Job »
Return a copy of each line that holds the string "pixels".

## Start Data excerpts

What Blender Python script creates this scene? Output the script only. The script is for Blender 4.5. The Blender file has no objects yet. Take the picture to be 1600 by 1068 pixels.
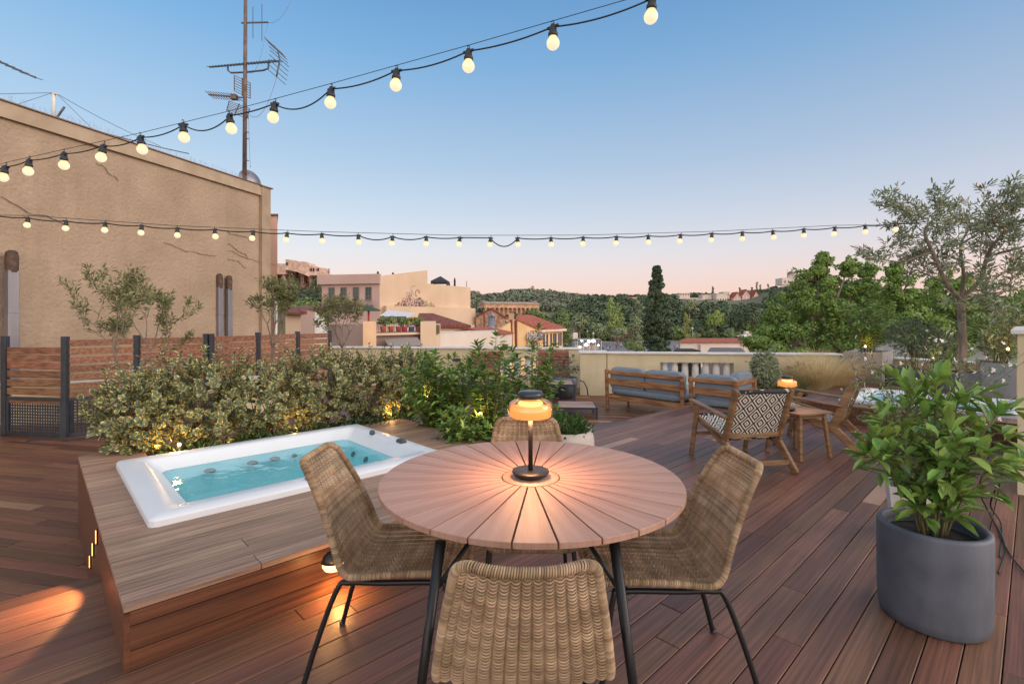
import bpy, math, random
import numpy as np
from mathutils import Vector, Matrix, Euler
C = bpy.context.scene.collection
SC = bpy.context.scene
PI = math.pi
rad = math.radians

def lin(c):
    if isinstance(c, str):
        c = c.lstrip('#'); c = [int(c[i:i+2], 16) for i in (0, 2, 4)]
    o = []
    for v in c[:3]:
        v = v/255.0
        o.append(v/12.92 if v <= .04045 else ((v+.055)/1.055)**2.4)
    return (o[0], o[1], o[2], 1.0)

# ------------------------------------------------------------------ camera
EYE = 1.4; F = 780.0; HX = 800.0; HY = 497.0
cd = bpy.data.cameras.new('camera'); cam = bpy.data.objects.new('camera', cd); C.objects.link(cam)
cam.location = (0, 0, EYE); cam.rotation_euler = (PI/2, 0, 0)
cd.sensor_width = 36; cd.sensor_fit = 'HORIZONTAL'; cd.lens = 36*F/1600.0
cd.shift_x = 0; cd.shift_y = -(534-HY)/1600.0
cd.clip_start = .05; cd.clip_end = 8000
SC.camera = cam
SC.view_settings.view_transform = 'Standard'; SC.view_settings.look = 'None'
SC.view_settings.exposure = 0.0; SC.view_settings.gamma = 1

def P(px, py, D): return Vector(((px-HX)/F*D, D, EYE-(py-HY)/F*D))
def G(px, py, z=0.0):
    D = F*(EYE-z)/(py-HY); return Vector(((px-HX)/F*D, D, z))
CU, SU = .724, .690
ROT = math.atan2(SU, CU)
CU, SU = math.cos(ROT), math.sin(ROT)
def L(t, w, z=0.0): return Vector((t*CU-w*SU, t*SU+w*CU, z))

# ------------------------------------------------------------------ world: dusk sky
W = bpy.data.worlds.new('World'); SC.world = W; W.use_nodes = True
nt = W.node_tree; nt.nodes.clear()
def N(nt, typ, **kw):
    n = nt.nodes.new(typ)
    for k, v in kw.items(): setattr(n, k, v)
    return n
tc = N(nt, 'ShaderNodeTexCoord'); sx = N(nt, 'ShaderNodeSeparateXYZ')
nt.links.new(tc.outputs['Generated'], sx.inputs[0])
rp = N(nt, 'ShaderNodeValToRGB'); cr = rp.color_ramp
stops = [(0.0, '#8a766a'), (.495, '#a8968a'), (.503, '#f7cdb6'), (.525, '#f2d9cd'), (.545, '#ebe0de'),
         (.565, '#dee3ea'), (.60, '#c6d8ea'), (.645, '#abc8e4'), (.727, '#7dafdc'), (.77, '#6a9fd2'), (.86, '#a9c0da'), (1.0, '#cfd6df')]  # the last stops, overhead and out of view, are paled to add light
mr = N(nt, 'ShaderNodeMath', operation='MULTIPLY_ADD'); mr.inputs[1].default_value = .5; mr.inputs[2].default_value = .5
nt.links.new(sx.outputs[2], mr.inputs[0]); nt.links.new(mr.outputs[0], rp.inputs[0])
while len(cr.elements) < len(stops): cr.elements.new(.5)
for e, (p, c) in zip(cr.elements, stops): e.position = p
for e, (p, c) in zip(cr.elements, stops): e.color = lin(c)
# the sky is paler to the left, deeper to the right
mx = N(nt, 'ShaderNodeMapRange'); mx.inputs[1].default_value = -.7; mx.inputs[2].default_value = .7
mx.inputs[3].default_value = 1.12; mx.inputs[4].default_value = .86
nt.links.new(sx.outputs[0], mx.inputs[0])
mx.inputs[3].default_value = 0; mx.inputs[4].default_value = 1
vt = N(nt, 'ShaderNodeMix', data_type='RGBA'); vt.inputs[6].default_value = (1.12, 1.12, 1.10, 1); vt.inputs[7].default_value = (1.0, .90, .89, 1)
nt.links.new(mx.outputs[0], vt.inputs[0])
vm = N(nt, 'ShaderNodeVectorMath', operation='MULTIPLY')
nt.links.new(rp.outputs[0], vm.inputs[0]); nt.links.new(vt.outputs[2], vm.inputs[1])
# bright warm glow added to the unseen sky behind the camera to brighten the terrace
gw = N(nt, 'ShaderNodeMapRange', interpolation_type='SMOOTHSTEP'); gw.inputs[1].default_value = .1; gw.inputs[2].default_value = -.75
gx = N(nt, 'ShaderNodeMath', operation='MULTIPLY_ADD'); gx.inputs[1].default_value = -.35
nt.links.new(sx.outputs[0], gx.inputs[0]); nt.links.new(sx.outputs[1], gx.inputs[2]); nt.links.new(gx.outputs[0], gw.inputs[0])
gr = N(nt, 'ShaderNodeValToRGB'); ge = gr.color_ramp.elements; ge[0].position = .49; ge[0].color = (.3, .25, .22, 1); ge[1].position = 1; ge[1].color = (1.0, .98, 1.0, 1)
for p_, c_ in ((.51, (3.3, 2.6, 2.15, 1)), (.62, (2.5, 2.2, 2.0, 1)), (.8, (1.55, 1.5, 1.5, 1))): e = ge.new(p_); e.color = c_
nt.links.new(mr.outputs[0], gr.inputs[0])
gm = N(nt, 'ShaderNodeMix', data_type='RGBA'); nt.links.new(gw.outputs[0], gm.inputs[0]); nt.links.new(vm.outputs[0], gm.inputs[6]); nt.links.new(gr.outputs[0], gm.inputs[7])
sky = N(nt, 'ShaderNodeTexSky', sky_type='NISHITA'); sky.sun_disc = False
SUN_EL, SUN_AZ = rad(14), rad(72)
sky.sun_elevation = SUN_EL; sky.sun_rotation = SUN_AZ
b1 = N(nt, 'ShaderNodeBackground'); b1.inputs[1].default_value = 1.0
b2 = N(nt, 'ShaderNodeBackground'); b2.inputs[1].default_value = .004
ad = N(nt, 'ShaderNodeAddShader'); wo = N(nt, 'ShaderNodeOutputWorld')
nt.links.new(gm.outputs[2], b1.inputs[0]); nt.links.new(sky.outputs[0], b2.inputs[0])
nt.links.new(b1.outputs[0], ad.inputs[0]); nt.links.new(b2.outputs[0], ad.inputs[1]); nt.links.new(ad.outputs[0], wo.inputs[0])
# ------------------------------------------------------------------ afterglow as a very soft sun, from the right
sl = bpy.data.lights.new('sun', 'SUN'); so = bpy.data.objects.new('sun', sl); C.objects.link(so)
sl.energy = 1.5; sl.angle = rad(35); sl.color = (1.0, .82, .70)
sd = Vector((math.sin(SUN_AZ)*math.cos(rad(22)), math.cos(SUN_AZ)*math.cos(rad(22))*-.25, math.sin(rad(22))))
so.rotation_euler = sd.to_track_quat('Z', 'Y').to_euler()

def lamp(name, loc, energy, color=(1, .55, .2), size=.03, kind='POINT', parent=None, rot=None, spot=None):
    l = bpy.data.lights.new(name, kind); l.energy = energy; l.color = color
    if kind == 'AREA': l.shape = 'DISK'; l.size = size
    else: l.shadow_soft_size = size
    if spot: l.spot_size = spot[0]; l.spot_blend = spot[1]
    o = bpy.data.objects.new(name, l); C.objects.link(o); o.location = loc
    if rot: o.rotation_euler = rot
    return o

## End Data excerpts
## Start Data excerpts

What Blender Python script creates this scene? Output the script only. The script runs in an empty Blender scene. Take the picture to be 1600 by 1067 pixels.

## End Data excerpts

Result of this exercise »
What Blender Python script creates this scene? Output the script only. The script is for Blender 4.5. The Blender file has no objects yet. Take the picture to be 1600 by 1068 pixels.
What Blender Python script creates this scene? Output the script only. The script runs in an empty Blender scene. Take the picture to be 1600 by 1067 pixels.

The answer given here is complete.